Last week the call went out that we should post blogs with pictures of our favorite bus drivers. This blog will be about Jean, who may even appear in the digital camera image of her inserted into this message. Or perhaps not, because of technological hiccups. This is my second attempt this week. In any case, she has a very welcoming face. I’ve had many good bus drivers from and to Seattle-Tacoma, and once to Olympia, but clearly Jean excels. We meet most mornings at the no. 11 bus stop, either at the Dome Station, after I’ve ridden the Sounder (excellent connection), or at the 10th and Commerce stop, after I’ve walked the length of Pacific and Commerce, as described in a previous blog posting.

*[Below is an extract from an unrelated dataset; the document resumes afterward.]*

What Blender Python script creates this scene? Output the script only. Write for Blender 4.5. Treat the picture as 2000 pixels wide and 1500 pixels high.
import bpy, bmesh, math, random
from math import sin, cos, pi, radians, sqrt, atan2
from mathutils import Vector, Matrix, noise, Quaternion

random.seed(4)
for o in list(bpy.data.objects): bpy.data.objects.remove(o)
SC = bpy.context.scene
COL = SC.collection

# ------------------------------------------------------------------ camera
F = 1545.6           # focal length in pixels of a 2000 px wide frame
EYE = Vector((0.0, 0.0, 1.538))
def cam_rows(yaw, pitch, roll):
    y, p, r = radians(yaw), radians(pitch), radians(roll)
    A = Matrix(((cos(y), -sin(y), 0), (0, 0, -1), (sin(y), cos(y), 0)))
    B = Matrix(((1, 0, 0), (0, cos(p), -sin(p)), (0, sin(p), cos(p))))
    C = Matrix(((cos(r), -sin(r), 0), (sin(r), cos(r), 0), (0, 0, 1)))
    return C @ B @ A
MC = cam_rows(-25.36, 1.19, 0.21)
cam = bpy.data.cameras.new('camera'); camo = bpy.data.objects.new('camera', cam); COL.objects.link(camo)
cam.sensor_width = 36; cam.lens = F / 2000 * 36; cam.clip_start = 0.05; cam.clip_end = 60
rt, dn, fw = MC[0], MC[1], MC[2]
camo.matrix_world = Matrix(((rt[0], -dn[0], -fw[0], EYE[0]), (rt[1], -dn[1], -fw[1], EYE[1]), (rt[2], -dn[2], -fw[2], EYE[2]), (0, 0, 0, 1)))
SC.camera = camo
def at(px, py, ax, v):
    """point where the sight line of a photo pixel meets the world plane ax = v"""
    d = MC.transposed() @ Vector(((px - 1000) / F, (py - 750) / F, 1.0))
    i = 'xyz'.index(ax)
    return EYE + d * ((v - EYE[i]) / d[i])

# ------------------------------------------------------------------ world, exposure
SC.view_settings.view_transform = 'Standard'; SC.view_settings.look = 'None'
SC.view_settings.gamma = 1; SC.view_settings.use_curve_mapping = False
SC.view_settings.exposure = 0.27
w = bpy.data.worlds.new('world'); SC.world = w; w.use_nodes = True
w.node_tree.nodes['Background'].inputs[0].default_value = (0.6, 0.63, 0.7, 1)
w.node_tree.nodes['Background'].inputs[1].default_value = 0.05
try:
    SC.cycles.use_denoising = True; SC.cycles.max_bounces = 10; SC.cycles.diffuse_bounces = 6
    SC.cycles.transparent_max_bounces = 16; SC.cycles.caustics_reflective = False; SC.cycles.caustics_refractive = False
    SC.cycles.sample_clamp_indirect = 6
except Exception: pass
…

Jean is an excellent driver, and in fact has been offered the job to train the newbie’s. She also willingly tells the less experienced drivers the tricks of the trade not covered in basic training.

But her bus skills aside, she excels with her people skills. She knows how to control the occasional unruly passenger, but always with velvet-gloved hands, thanks to the skills she honed as a mother, grandmother, and nurse. She knows her regular passengers, often on a first-name basis, and looks out for them, when they aren’t waiting at their usual stop, or when, as happened to me, they are too absorbed in reading, that they are about to miss getting off at their regular stop. She facilitates conversation on her bus (one rider even saying the bus ride made her arrive at work finally fully awake, like having had a cup of java. But if no one on the bus wants to speak, she is also happy with that. She is invariably open, alert and friendly, even when, as happened after a recent weekend of muscle-straining yard work and obligation to entertain a houseful of guests. Jean is already ready for the challenges of the new day, and never a curmudgeon in the process.

When I took a picture of her last Friday to include in this posting, she said that someone else had pointed a camera at her earlier. Another UPSer? So this encomium may not be the only one she’ll be receiving this week.